Re: Driven By Customer 'Service' Parte Dos

Tremendous amount of info here.

My very initial and scattered observations:

- Airport blue line stop still has 3x the usage as the SL terminal stops. Surprising?
- Although we consider them largely useless, each of the BU B line stops gets more usage than many heavy rail stops - certainly more than most surface stops aside from obvious high-usage ones like Coolidge Corner
- SL Dudley should probably have additional Dudley express service considering all the usage at Dudley compared to the other stops.
- Buses 1, 66 and 39 are still the highest ridership buses - but SL Dudley is right up there with them as well. SL waterfront/airport is small by comparison to these lines.

Remember to add up SL1, SL2 and SLWaterfront (the peak hour tunnel bus). All those SL2 riders arent going to design center, they're hitting the underground stations.

Then you get a number right up there with the top bus lines.

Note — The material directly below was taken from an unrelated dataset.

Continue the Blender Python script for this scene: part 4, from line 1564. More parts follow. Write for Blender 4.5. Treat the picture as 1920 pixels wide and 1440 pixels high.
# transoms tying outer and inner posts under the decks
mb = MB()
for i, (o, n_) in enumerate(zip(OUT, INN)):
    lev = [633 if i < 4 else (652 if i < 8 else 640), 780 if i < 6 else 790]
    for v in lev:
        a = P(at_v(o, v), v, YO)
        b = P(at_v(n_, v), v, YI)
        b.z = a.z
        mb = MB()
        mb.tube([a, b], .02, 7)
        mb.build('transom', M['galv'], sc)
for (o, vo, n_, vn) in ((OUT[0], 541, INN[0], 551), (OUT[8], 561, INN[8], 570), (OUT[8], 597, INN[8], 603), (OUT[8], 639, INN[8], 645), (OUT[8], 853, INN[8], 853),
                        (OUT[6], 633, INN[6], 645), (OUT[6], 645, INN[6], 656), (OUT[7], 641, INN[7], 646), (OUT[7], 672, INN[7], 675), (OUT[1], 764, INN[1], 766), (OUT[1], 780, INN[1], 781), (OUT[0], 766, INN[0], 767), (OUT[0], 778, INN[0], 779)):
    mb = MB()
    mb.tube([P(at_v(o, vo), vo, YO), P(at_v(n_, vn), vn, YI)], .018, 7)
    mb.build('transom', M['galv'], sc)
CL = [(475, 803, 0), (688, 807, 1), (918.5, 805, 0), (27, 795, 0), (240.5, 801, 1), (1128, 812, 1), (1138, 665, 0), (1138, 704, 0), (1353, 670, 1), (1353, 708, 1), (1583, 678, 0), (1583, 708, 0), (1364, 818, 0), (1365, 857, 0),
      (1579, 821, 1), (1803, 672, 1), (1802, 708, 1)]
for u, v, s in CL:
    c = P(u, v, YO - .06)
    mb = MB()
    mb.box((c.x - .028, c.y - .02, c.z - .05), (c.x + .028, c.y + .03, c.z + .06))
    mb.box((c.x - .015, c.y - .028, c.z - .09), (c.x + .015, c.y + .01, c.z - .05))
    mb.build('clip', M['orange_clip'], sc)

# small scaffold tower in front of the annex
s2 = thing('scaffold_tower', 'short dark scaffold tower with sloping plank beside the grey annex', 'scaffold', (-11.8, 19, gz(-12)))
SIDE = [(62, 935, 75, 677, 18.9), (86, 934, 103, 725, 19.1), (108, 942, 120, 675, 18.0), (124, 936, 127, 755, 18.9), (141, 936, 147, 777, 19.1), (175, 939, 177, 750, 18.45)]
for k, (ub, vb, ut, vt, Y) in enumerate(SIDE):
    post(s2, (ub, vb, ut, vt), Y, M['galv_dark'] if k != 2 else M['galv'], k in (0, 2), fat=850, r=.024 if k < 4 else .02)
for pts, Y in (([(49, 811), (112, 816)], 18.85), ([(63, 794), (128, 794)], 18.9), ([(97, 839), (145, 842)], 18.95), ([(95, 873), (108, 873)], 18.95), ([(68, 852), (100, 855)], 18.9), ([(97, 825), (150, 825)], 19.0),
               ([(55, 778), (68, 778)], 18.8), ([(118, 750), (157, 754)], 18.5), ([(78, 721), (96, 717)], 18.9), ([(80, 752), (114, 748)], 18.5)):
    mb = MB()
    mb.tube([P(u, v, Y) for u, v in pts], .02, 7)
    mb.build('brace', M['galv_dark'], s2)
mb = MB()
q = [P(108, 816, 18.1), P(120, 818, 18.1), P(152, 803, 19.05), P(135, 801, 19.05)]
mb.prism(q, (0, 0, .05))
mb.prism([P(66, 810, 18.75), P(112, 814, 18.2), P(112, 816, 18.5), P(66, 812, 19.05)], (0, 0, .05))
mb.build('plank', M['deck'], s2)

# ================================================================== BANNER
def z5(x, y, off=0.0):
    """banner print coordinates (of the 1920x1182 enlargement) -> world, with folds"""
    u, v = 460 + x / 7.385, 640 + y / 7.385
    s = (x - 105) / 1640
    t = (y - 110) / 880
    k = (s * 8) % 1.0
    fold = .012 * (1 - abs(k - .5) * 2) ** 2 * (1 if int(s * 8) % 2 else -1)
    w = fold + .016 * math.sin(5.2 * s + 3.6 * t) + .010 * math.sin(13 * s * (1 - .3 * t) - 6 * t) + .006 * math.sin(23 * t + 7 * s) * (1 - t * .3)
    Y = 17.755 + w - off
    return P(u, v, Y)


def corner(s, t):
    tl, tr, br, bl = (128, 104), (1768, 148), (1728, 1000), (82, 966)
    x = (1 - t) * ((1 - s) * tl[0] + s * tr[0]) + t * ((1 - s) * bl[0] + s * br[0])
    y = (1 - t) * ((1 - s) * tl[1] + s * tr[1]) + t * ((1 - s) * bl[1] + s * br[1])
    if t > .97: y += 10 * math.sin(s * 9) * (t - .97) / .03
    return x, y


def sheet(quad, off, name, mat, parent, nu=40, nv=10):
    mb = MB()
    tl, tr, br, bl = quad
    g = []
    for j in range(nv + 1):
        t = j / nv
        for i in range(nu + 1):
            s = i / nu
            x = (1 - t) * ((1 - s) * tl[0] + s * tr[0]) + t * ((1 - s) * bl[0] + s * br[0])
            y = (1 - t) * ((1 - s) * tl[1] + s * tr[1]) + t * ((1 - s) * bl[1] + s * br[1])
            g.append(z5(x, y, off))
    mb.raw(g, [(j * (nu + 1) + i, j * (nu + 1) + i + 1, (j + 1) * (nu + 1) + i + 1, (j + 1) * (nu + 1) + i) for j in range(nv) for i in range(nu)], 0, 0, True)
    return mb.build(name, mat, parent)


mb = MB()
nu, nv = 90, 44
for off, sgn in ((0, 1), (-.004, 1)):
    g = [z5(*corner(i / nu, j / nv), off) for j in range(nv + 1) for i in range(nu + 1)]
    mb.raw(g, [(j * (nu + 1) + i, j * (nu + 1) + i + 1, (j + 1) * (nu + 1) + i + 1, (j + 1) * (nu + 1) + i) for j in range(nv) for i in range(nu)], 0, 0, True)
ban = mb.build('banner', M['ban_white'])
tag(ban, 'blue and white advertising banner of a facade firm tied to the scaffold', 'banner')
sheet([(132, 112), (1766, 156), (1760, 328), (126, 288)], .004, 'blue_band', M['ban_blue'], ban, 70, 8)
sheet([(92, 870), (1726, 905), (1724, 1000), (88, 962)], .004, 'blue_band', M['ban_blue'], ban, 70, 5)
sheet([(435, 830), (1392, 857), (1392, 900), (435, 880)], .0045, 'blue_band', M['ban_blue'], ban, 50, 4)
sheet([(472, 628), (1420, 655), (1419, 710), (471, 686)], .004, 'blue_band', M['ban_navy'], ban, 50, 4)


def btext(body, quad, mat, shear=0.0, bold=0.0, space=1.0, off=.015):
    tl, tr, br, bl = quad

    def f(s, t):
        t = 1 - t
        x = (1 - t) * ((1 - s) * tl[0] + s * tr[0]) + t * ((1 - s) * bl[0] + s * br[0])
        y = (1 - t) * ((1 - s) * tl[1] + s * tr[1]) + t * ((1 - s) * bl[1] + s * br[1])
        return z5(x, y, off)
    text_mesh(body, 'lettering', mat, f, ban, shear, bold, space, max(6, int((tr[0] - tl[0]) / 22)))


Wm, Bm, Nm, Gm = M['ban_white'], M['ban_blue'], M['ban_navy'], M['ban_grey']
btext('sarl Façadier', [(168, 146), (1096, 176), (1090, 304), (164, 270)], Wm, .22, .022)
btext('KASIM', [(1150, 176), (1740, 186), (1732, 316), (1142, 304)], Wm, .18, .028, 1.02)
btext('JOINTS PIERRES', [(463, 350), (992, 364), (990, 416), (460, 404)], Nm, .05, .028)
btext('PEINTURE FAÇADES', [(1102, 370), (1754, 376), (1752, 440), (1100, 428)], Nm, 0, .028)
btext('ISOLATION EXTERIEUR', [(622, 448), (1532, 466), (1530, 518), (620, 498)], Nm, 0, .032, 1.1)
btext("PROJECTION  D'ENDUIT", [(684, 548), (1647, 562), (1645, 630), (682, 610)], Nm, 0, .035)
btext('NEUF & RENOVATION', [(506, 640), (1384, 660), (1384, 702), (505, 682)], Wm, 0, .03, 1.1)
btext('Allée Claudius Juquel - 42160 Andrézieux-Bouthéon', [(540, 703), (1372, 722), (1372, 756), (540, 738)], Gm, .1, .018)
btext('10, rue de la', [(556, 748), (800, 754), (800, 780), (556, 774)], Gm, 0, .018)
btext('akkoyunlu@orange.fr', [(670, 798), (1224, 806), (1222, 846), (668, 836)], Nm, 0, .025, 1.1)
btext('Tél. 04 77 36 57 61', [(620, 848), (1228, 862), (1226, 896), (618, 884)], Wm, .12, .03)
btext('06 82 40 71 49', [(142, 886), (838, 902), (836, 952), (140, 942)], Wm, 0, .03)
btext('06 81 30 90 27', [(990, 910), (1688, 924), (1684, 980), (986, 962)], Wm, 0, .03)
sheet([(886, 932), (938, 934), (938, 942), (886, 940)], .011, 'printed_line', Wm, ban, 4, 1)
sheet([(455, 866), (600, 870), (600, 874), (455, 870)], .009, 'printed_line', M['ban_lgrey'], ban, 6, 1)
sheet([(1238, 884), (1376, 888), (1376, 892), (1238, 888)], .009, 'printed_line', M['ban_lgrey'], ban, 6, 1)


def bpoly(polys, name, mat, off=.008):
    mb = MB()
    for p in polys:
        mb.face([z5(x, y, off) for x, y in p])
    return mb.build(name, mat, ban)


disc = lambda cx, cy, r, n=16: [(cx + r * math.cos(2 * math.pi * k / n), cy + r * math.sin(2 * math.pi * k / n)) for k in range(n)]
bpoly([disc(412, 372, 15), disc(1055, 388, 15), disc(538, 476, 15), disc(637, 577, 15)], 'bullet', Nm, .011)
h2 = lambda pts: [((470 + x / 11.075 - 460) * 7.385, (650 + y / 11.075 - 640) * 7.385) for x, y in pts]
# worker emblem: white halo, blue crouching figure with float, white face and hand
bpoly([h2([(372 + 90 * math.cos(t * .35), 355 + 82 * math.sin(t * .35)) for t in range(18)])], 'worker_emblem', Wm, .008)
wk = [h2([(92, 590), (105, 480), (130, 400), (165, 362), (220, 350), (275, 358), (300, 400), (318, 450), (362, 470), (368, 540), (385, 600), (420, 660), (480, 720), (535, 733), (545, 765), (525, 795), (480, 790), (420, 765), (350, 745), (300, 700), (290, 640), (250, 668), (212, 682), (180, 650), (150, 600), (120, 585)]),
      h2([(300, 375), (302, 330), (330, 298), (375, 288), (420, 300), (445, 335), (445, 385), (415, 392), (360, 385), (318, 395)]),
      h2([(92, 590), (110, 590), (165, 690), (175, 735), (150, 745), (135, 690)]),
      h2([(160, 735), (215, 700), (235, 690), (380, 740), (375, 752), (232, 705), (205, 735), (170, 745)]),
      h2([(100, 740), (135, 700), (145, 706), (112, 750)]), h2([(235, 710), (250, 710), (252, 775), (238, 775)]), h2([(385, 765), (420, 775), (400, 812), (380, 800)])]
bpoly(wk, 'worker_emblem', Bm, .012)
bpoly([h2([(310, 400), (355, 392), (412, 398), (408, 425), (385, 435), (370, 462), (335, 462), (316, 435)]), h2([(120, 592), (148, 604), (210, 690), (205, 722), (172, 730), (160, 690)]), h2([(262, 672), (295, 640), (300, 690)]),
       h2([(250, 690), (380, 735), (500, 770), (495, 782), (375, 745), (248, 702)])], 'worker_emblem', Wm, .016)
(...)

Of course, SL4 and SL5 should be added together as well.

For lines that are called failure so often here, they sure are popular.
 
Re: Driven By Customer 'Service' Parte Dos

When you're talking about such a transit-dependent population (SL Washington), popularity doesn't seem like the best criterion of success.

And plus, airport passengers could also be considered transit-dependent...
 
Re: Driven By Customer 'Service' Parte Dos

- Airport blue line stop still has 3x the usage as the SL terminal stops. Surprising?

I'm not surprised. The majority of Airport Station's passengers are using the East Boston neighborhood entrance (a local market the SL stops don't have access to). And for airport passengers not starting out on the Red Line, its still the easiest/fastest way to get to the terminals.
 
Re: Driven By Customer 'Service' Parte Dos

Does anyone know how much the SL has cost to date?
 
Re: Driven By Customer 'Service' Parte Dos

I prefer to take the SL to and from the airport because it drops you off/picks you up in front of the terminal you need. The Airport BL station is so far away from the actual airport that you have to take the shuttle. It's extremely inconvenient.